Spatial temperature measurements at the land-air interface using Distributed Temperature Sensing

In this study we introduce four Distributed Temperature Sensing (DTS) set-ups deployed at an irrigated alfalfa field site (La Cendrosa) as part of the LIAISE field campaign during 15-30 July 2021 in the north-east of Spain.  The DTS technique relies on the temperature dependence of Raman backscattering of light in a fibre optic cable. DTS provides spatially distributed temperature data over time. The type of profile (horizontal vs vertical), spatial- and temporal resolution and distance covered depend on the measurement configuration. To observe land-atmosphere interactions, we installed four set-ups in the LIAISE campaign, each of which focus on a different aspect.

We deployed a 1.6 mm diameter fibre covering a total distance of 600 m, which measured temperature at 5 s and 25.4 cm resolutions. In this continuous cable we included three DTS set-ups: 1) a surface layer profile between 1.6 - 40 m with a 25.4 cm vertical resolution, 2) a canopy profile averaged horizontally over 2.5 m with cables at 8 vertical levels between 0 - 1 m height inside of the rapidly-growing alfalfa and 3) a soil profile between -0.5 - 0 m with a vertical resolution of 1.25 cm; the enhanced spatial resolution was obtained by winding the cable onto a coil that was installed in the soil. An overview of these measurements is given, with an emphasis on factors limiting accuracy and on potential use in further research.

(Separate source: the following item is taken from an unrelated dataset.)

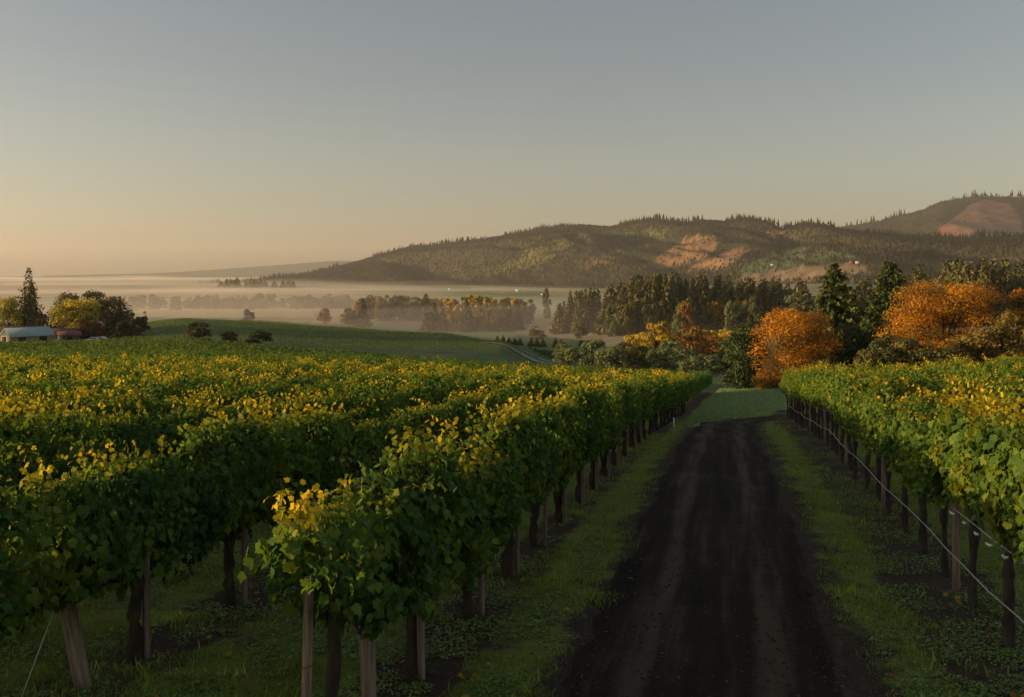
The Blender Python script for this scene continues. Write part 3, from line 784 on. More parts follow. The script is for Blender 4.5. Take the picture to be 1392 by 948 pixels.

A fourth set-up was a so-called “turbulence harp”, which used a thinner and faster optical cable (0.5 mm) over a horizontal path of 70 m, measuring at four heights between 0.40 m and 2.05 m. Measurements were made at 1 Hz and 12.7 cm resolutions and a turbulent temperature spectrum was resolved up to 0.15 Hz. From this set-up, turbulence intensity was expressed in terms of the structure parameter of temperature (C_T²). We estimated C_T² both from the temperature time series along the DTS cables, as well as, and this is a novel approach, from the spatial temperature series over the DTS cable. The spatially determined structure parameter correlated with a sonic anemometer C_T² estimate, with a correlation coefficient of 0.88.

This work outlines the potential for using DTS in land-atmosphere interaction campaigns and provides a first step towards using DTS in capturing turbulent information along a spatial temperature series.